◆ Work instructions
In the listing that follows, retype every line from the first through the one containing "R = math.radians". Pictures are to be left out.
========================================================================
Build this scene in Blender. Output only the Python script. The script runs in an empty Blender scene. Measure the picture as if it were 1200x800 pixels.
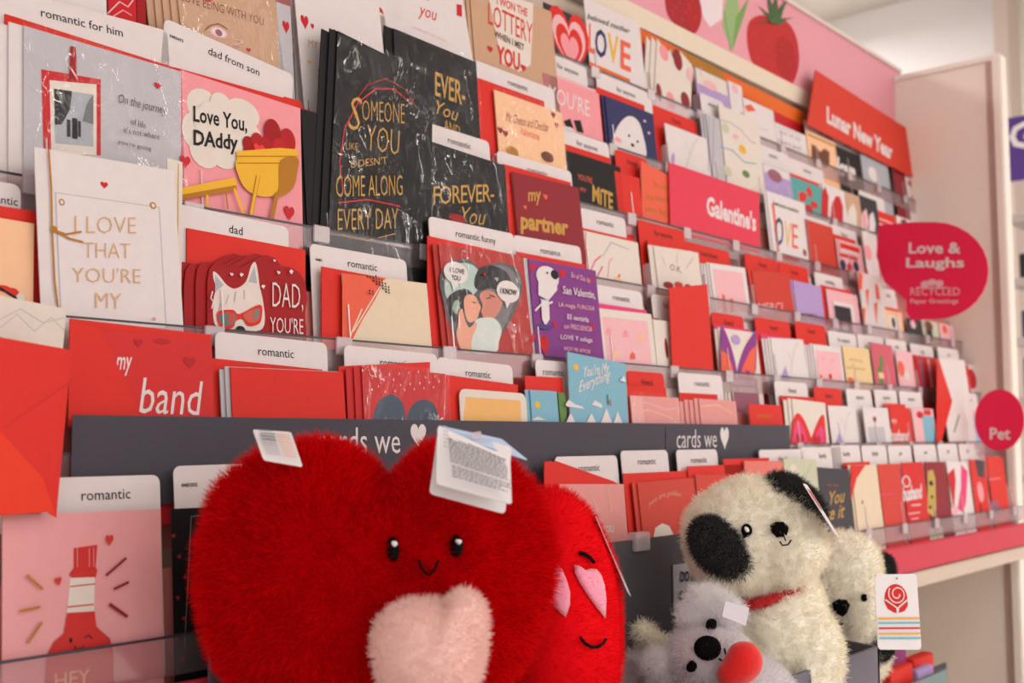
import bpy, bmesh, math, random
from mathutils import Vector, Matrix, noise
from mathutils.bvhtree import BVHTree
random.seed(7)
R = math.radians

# ------------------------------------------------------------------ camera
F = 1300.0                      # focal length in pixels of the 1200x800 frame
AZ = R(41.15); PITCH = R(4.84); ZC = 1.25
sc = bpy.context.scene
COL = sc.collection
cam_d = bpy.data.cameras.new('camera'); cam = bpy.data.objects.new('camera', cam_d); COL.objects.link(cam)
cam.location = (0, 0, ZC); cam.rotation_euler = (R(90)+PITCH, 0, AZ-R(90))
cam_d.sensor_width = 36; cam_d.lens = F/1200*36; cam_d.clip_start = .02; cam_d.clip_end = 60
cam_d.dof.use_dof = True; cam_d.dof.focus_distance = 0.99; cam_d.dof.aperture_fstop = 7.0
sc.camera = cam
# ------------------------------------------------------------------ light
w = bpy.data.worlds.new('World'); sc.world = w; w.use_nodes = True
bg = w.node_tree.nodes['Background']; bg.inputs[0].default_value = (1.0, .97, .97, 1); bg.inputs[1].default_value = 1.25
def area(name, loc, size, size_y, power, col, rot=(0,0,0)):
    l = bpy.data.lights.new(name, 'AREA'); l.shape = 'RECTANGLE'; l.size = size; l.size_y = size_y
    l.energy = power; l.color = col
    o = bpy.data.objects.new(name, l); o.location = loc; o.rotation_euler = rot; COL.objects.link(o); return o
LAMPS = [(x, y) for y in (-.95, -2.7, -4.4, 2.4) for x in (-.9, .9, 2.4, 3.8)]
LP = {-.95: 2.5, -2.7: 15, -4.4: 28, 2.4: 24}
for lx, ly in LAMPS: area('ceiling_fill_light', (lx, ly, 2.93), 1.2, .5, LP[ly]*(.62 if lx < 2 else 1.6), (1, .955, .93))  # unseen overhead lamps; extra rows added to fill the rack and far wall
sc.view_settings.view_transform = 'Standard'; sc.view_settings.look = 'None'
sc.view_settings.gamma = 1; sc.view_settings.use_curve_mapping = False
sc.view_settings.exposure = -0.42

# ------------------------------------------------------------------ pixel helpers (frame of the photograph -> points on real planes)
fw = Vector((math.cos(AZ)*math.cos(PITCH), math.sin(AZ)*math.cos(PITCH), math.sin(PITCH)))
rt = Vector((math.sin(AZ), -math.cos(AZ), 0)); up = rt.cross(fw)
def ray(px, py): return fw + rt*((px-600)/F) + up*((400-py)/F)
def at_y(px, py, Y):
    r = ray(px, py); s = Y/r.y; return Vector((r.x*s, Y, ZC+r.z*s))
def at_x(px, py, X):
    r = ray(px, py); s = X/r.x; return Vector((X, r.y*s, ZC+r.z*s))
def at_d(px, py, d): return Vector((0,0,ZC)) + ray(px, py)*d

# ------------------------------------------------------------------ materials
def lin(c):
    return tuple(((v/255)/12.92 if v/255 <= .04045 else (((v/255)+.055)/1.055)**2.4) for v in c)
MC = {}
def mat(key, col, rough=.55, grain=.04, scale=60, spec=.4, bump=0.0, metal=0.0, sheen=0.0, coat=0.0):
    """principled material with a faint procedural mottling of the colour"""
    if key in MC: return MC[key]
    m = bpy.data.materials.new(key); m.use_nodes = True; nt = m.node_tree; b = nt.nodes['Principled BSDF']
    c = lin(col)
    tc = nt.nodes.new('ShaderNodeTexCoord'); n = nt.nodes.new('ShaderNodeTexNoise'); n.inputs['Scale'].default_value = scale
    n.inputs['Detail'].default_value = 4
    nt.links.new(tc.outputs['Object'], n.inputs['Vector'])
    mx = nt.nodes.new('ShaderNodeMix'); mx.data_type = 'RGBA'
    mx.inputs[6].default_value = tuple(v*(1-grain) for v in c)+(1,); mx.inputs[7].default_value = tuple(min(1, v*(1+grain)) for v in c)+(1,)
    nt.links.new(n.outputs['Fac'], mx.inputs[0]); nt.links.new(mx.outputs[2], b.inputs['Base Color'])
    b.inputs['Roughness'].default_value = rough; b.inputs['Specular IOR Level'].default_value = spec
    b.inputs['Metallic'].default_value = metal; b.inputs['Sheen Weight'].default_value = sheen; b.inputs['Coat Weight'].default_value = coat
    if bump:
        bp = nt.nodes.new('ShaderNodeBump'); bp.inputs['Strength'].default_value = bump; bp.inputs['Distance'].default_value = .002
        nt.links.new(n.outputs['Fac'], bp.inputs['Height']); nt.links.new(bp.outputs[0], b.inputs['Normal'])
    MC[key] = m; return m
def ink(col):
    if isinstance(col, str): col = PAL[col]
    return mat('paper_%d_%d_%d' % tuple(col), col, .55, .05, 90, .2)
def clear(key, tint, amount, rough=.08, bump=0.0, scale=30, haze=0.0):
    """clear plastic: mostly transparent, with a glossy skin and optional crinkle"""
    if key in MC: return MC[key]
    m = bpy.data.materials.new(key); m.use_nodes = True; nt = m.node_tree
    nt.nodes.remove(nt.nodes['Principled BSDF']); out = nt.nodes['Material Output']
    tr = nt.nodes.new('ShaderNodeBsdfTransparent'); tr.inputs[0].default_value = lin(tint)+(1,)
    gl = nt.nodes.new('ShaderNodeBsdfGlossy'); gl.inputs['Roughness'].default_value = rough
    df = nt.nodes.new('ShaderNodeBsdfDiffuse'); df.inputs[0].default_value = lin(tint)+(1,)
    m1 = nt.nodes.new('ShaderNodeMixShader'); m2 = nt.nodes.new('ShaderNodeMixShader')
    fr = nt.nodes.new('ShaderNodeFresnel'); fr.inputs['IOR'].default_value = 1.45
    mt = nt.nodes.new('ShaderNodeMath'); mt.operation = 'MULTIPLY_ADD'; mt.inputs[1].default_value = .45; mt.inputs[2].default_value = amount
    nt.links.new(fr.outputs[0], mt.inputs[0]); nt.links.new(mt.outputs[0], m2.inputs[0])
    m1.inputs[0].default_value = haze
    nt.links.new(tr.outputs[0], m1.inputs[1]); nt.links.new(df.outputs[0], m1.inputs[2])
    nt.links.new(m1.outputs[0], m2.inputs[1]); nt.links.new(gl.outputs[0], m2.inputs[2]); nt.links.new(m2.outputs[0], out.inputs[0])
    if bump:
        tc = nt.nodes.new('ShaderNodeTexCoord'); n = nt.nodes.new('ShaderNodeTexNoise'); n.inputs['Scale'].default_value = scale
        n.inputs['Detail'].default_value = 3; n.inputs['Distortion'].default_value = 1.5
        bp = nt.nodes.new('ShaderNodeBump'); bp.inputs['Strength'].default_value = bump; bp.inputs['Distance'].default_value = .01
        nt.links.new(tc.outputs['Object'], n.inputs['Vector']); nt.links.new(n.outputs['Fac'], bp.inputs['Height'])
        nt.links.new(bp.outputs[0], gl.inputs['Normal']); nt.links.new(bp.outputs[0], fr.inputs['Normal'])
    MC[key] = m; return m
def emit(key, col, s):
    m = bpy.data.materials.new(key); m.use_nodes = True; b = m.node_tree.nodes['Principled BSDF']
    b.inputs['Emission Color'].default_value = lin(col)+(1,); b.inputs['Emission Strength'].default_value = s
    MC[key] = m; return m
PAL = dict(white=(222,212,212), ivory=(222,210,200), cream=(224,204,178), red=(214,44,34), dred=(158,18,24), brick=(200,60,46), crim=(196,30,40),
  pink=(236,150,158), lpink=(232,178,184), hot=(226,64,122), black=(20,18,20), dgrey=(50,48,54), gold=(196,150,72), kraft=(198,158,130),
  ink=(28,26,30), purple=(140,56,136), lav=(176,150,200), navy=(46,48,92), blue=(126,176,196), teal=(84,160,158), orange=(226,104,34),
  yellow=(232,176,48), dyel=(176,116,30), green=(96,130,70), sage=(196,196,170), maroon=(140,36,46), grey=(120,118,124), lgrey=(188,184,190),
  sky=(150,190,226), coral=(228,96,70), brown=(110,62,44), silver=(170,172,180), skin=(226,160,134), peach=(240,190,150), mauve=(150,90,110))
CLEAR = clear('clear_acrylic', (248,240,242), .02, .1, haze=.05)
CLIP = clear('frosted_clip', (250,240,242), .04, .25, haze=.36)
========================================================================
◆ Exercise result
Build this scene in Blender. Output only the Python script. The script runs in an empty Blender scene. Measure the picture as if it were 1200x800 pixels.
import bpy, bmesh, math, random
from mathutils import Vector, Matrix, noise
from mathutils.bvhtree import BVHTree
random.seed(7)
R = math.radians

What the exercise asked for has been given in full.